Now, appropriating victimhood by those in power or have benefited from proximity to power is a tried and tested tactic at personal and community levels. We have seen how fast the powerful run to their villages to clothe themselves in their communities when they are accused of corruption or violent crimes! And those especially good at it then run for higher and higher office as the “protector” of their people!

But appropriating the narrative by groups or communities can be quite dangerous, beyond the absurdity of it all. After the First World War started – and lost – by the Germans, and after a peace deal that the Germans considered too harsh (especially the War Guilt clause), a narrative of victimhood arose in the country. Adolf Hitler’s rise to power resulted from combining that sense of victimhood with a narrative of German superiority and “specialness” that attracted millions. Hitler came to power in a blaze of nationalism, reinstated the German war machine and started the Second World War. Modern-day genocide, in the form of the Holocaust, resulted and a whole genre of international criminal law emerged after the Germans were conquered.

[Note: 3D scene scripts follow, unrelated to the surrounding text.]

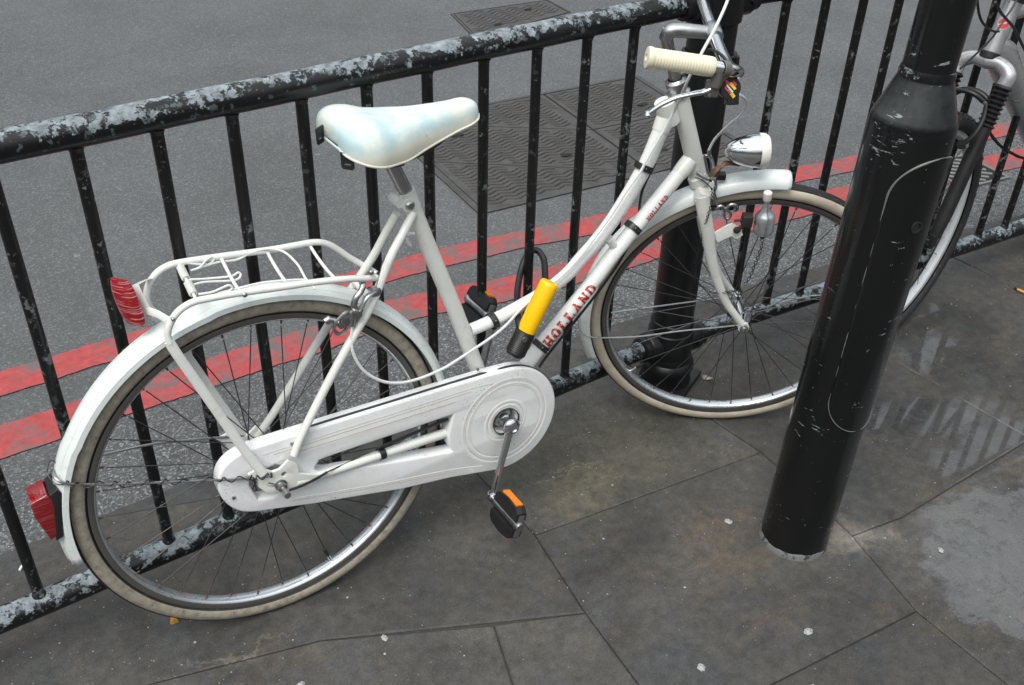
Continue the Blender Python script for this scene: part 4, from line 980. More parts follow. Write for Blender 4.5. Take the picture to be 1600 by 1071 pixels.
link('dynamo_hinge', bm, 'iron', dy)
bm = curve_plate([[z2(q) for q in ((0.9922,-0.0494,0.5898), (1.0150,-0.0665,0.6087), (1.0225,-0.0715,0.6118), (1.0363,-0.0774,0.6019), (1.0422,-0.0775,0.5856), (1.0337,-0.0706,0.5759), (1.0229,-0.0657,0.5827), (0.9989,-0.0488,0.5684))]], .0015, .0003)
xform(bm, Matrix.Translation((0, 0, 0)) @ Matrix.Rotation(R(90), 4, 'X')); ym = sum(V(q).y for q in ((0.9922,-0.0494,0.5898), (1.0363,-0.0774,0.6019)))/2
xs_ = V((0.9922,-0.0494,0.5898)); xe_ = V((1.0363,-0.0774,0.6019)); sl_ = (xe_.y-xs_.y)/(xe_.x-xs_.x)
for v in bm.verts: v.co.y = v.co.y+xs_.y+sl_*(v.co.x-xs_.x)
link('dynamo_bracket', bm, 'cream_white', bike)
def twisted(name, pts, r_, amp, turns):
    base = cr(pts, 14); bm = bmesh.new()
    for ph_ in (0, math.pi):
        q = []
        for i, p in enumerate(base):
            d = (base[min(i+1, len(base)-1)]-base[max(i-1, 0)]).normalized(); u_ = d.cross(V((0, 1, 0))).normalized(); v_ = d.cross(u_)
            a = 2*math.pi*turns*i/len(base)+ph_; q.append(p+(u_*math.cos(a)+v_*math.sin(a))*amp)
        tube(bm, q, r_, 5)
    return link(name, bm, 'rubber', bike)
twisted('light_wire', [(1.0764,-0.1029,0.5844), (1.0817,-0.1012,0.5613), (1.0844,-0.0939,0.5301), (1.0847,-0.0846,0.5011), (1.0878,-0.0742,0.4704), (1.0865,-0.0618,0.4427)], .0009, .0028, 5)
twisted('light_wire', [(1.0822,-0.0625,0.4297), (1.0456,-0.0645,0.4397), (1.0234,-0.0406,0.4317), (1.0142,-0.0123,0.4339), (1.0061,0.0017,0.4459), (0.9943,0.0011,0.4815), (0.9796,-0.0222,0.5500), (0.9667,-0.0442,0.6074), (0.9646,-0.0559,0.6417), (0.9681,-0.0590,0.6749), (0.9694,-0.0524,0.6961)], .0009, .0022, 16)
wire('light_wire', [(0.9694,-0.0524,0.6961), (0.9555,-0.0529,0.7092), (0.9408,-0.0469,0.7215), (0.9349,-0.0379,0.7223)], .0011, 'rubber')
wire('light_wire', [(0.9838,-0.0553,0.6698), (0.9742,-0.0548,0.6945), (0.9778,-0.0543,0.7103), (0.9829,-0.0553,0.7290), (0.9866,-0.0535,0.7386)], .0011, 'rubber')

# mudguards
def guard(name, M_, a0, a1, rl, rc, parent, dr=lambda a: 0):
    bm = bmesh.new(); seg = 80; rings = []
    prof = [(rl, .0255), (rl+.0005, .0268), (rl+.009, .0262), (rc-.006, .0185), (rc-.0052, .0165), (rc-.001, .008), (rc, 0)]
    prof = prof+[(r_, -y) for r_, y in prof[-2::-1]]
    for i in range(seg+1):
        a = R(a0+(a1-a0)*i/seg); k = dr(a0+(a1-a0)*i/seg); rings.append([bm.verts.new(((r_+k)*math.cos(a), y, (r_+k)*math.sin(a))) for r_, y in prof])
    for A, B in zip(rings, rings[1:]):
        for k in range(len(prof)-1): bm.faces.new((A[k], A[k+1], B[k+1], B[k]))
    o = link(name, bm, 'guard', parent, M_=M_); s = o.modifiers.new('s', 'SOLIDIFY'); s.thickness = .0012; s.offset = 0
    bm = bmesh.new()
    for sgn in (1, -1):
        tube(bm, [((rc-.0052+dr(a_)+.0003)*math.cos(R(a_)), sgn*.0172, (rc-.0052+dr(a_)+.0003)*math.sin(R(a_))) for a_ in [a0+(a1-a0)*i/80 for i in range(81)]], .0007, 5)
    link('crease', bm, 'steel' if False else 'cable', o)
    return o
guard('rear_mudguard', MR, -8, 188.5, .3475, .3685, bike, lambda a: .004*max(0, (60-a)/60)-.002*(1 if 100 < a < 150 else 0))
guard('front_mudguard', MF, 83.5, 202, .3455, .370, bike, lambda a: .007*max(0, (110-a)/27) if a < 110 else 0)
# mudguard stays
def stay(pts, r_=.0022, mat='steel', name='mudguard_stay'): return wire(name, pts, r_, mat, 6)
stay([(-0.0138,-0.0660,0.3766), (-0.0402,-0.0620,0.3794), (-0.1032,-0.0500,0.3937), (-0.1948,-0.0380,0.4191), (-0.2726,-0.0330,0.4452), (-0.3188,-0.0320,0.4646), (-0.3347,-0.0310,0.4721), (-0.3437,-0.0260,0.4804), (-0.3476,-0.0140,0.4843), (-0.3440,-0.0000,0.4850)], .0024)
stay([(0.0037,0.0600,0.3778), (-0.0465,0.0550,0.3965), (-0.1150,0.0480,0.4224), (-0.1807,0.0420,0.4427), (-0.2238,0.0360,0.4529), (-0.2658,0.0310,0.4610)], .0024)
bs = cr([V((-0.0145,-0.0690,0.3791)), V((-0.0466,-0.0660,0.3849)), V((-0.1037,-0.0530,0.3960)), V((-0.1951,-0.0410,0.4214)), V((-0.2728,-0.0360,0.4474)), V((-0.3369,-0.0340,0.4739))], 60)
bm = bmesh.new(); q = []
for i, p in enumerate(bs):
    a = i*.30+.8*math.sin(i*.03); q.append(p+V((0, .0030*math.cos(a), .0050*math.sin(a)))+V((.004*math.sin(i*.11), 0, 0)))
tube(bm, q, .0011, 5)
tube(bm, cr([(-0.3369,-0.0340,0.4739), (-0.3474,-0.0200,0.4685), (-0.3537,-0.0100,0.4761), (-0.3538,0.0000,0.4851), (-0.3463,-0.0000,0.5005), (-0.3391,-0.0000,0.4975), (-0.3409,-0.0000,0.4810), (-0.3512,0.0000,0.4626)], 5), .0008, 5); link('light_wire', bm, 'rubber', bike)
stay([(1.0739,-0.0607,0.3420), (1.0447,-0.0349,0.3329), (0.9771,0.0169,0.3175), (0.9090,0.0697,0.2980), (0.8489,0.1116,0.2919), (0.8185,0.1326,0.2924), (0.8045,0.1465,0.2984), (0.8006,0.1574,0.3130), (0.8016,0.1619,0.3225)], .0021)
stay([(1.1223,0.0359,0.3527), (1.0553,0.0702,0.3457), (0.9744,0.1107,0.3364), (0.8867,0.1542,0.3260)], .0021)
stay([(1.1864,0.0191,0.2997), (1.2315,-0.0229,0.3313), (1.2824,-0.0699,0.3595), (1.3265,-0.1055,0.3687)], .0018)

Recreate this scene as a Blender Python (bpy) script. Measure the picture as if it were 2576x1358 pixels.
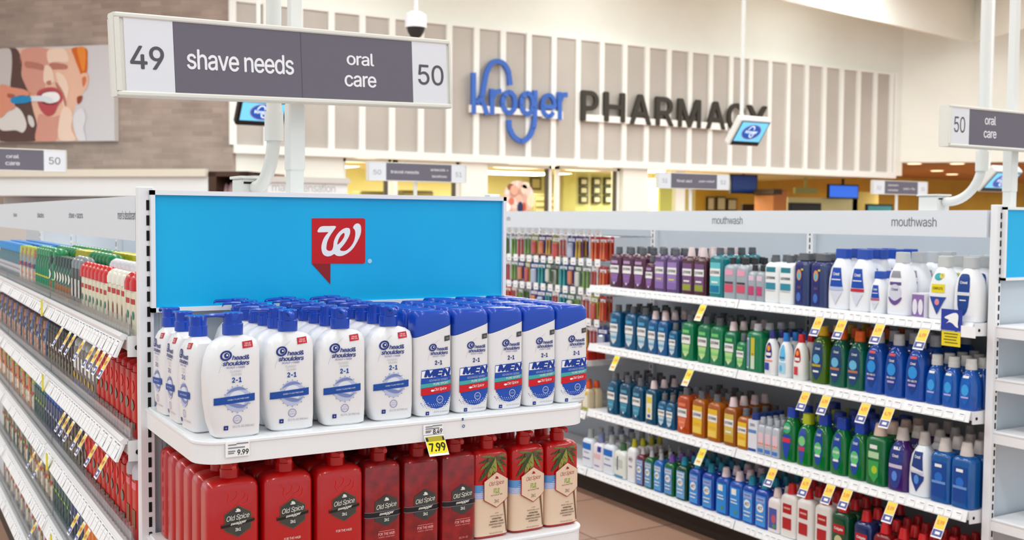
import bpy, math, random
from mathutils import Vector, Matrix
from mathutils.geometry import tessellate_polygon, delaunay_2d_cdt
for o in list(bpy.data.objects): bpy.data.objects.remove(o)
random.seed(7)
scn = bpy.context.scene
COL = scn.collection
# ------------------------------------------------------------------ camera
W, H, F = 2576, 1358, 2694.7
CZ = 1.58
yaw, pitch, roll = 0.54133816, 0.04861907, -0.00803129
fw = Vector((math.sin(yaw)*math.cos(pitch), math.cos(yaw)*math.cos(pitch), -math.sin(pitch)))
rt = Vector((math.cos(yaw), -math.sin(yaw), 0)); dn = fw.cross(rt)
rt2 = math.cos(roll)*rt + math.sin(roll)*dn; dn2 = -math.sin(roll)*rt + math.cos(roll)*dn
cam = bpy.data.cameras.new('camera'); camo = bpy.data.objects.new('camera', cam); COL.objects.link(camo)
m = Matrix.Identity(4)
for i in range(3):
    m[i][0] = rt2[i]; m[i][1] = -dn2[i]; m[i][2] = -fw[i]
m[2][3] = CZ
camo.matrix_world = m
cam.sensor_width = 36; cam.lens = F/W*36; cam.clip_start = 0.05
cam.dof.use_dof = True; cam.dof.focus_distance = 2.25; cam.dof.aperture_fstop = 6.2
scn.camera = camo
# ------------------------------------------------------------------ world, lights, exposure
wd = bpy.data.worlds.new('world'); scn.world = wd; wd.use_nodes = True
wd.node_tree.nodes['Background'].inputs[0].default_value = (0.83, 0.94, 1, 1)
wd.node_tree.nodes['Background'].inputs[1].default_value = 0.9
scn.view_settings.view_transform = 'Standard'; scn.view_settings.look = 'None'
scn.view_settings.gamma = 1; scn.view_settings.exposure = 0.27
CEIL = 5.7
FIX = [(x, y) for x in (-3.0, 1.2, 5.4, 9.6, 13.8) for y in (-2.2, 1.4, 5.0, 8.4, 11.4)] + [(17.2, 5.0), (17.2, 8.4)]  # grid of store fixtures; last pair added to brighten the right-hand wall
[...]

We have seen the use of similar tactics in Kenya. In 1969, for example, the central Kenya community was taken through oath-taking ceremonies where the idea of victimhood was emphasised in an oath to keep power in the community at all costs. Were it not for some bold church leaders who challenged President Jomo Kenyatta, and thus stopped the ceremonies, Kenya’s history would be very different today.

Sadly, we do not seem to have learnt since. Anyone following the messaging on vernacular radio stations and on social media around the recent mass voter registration exercise – including songs and short clips – should be worried. While not as explicit, the narrative has been consistent.

This should worry us all. The security of every Kenyan will only be guaranteed by implementing the Constitution, and serious efforts to promote diversity and nationhood. Any other way will only breed crisis and tension.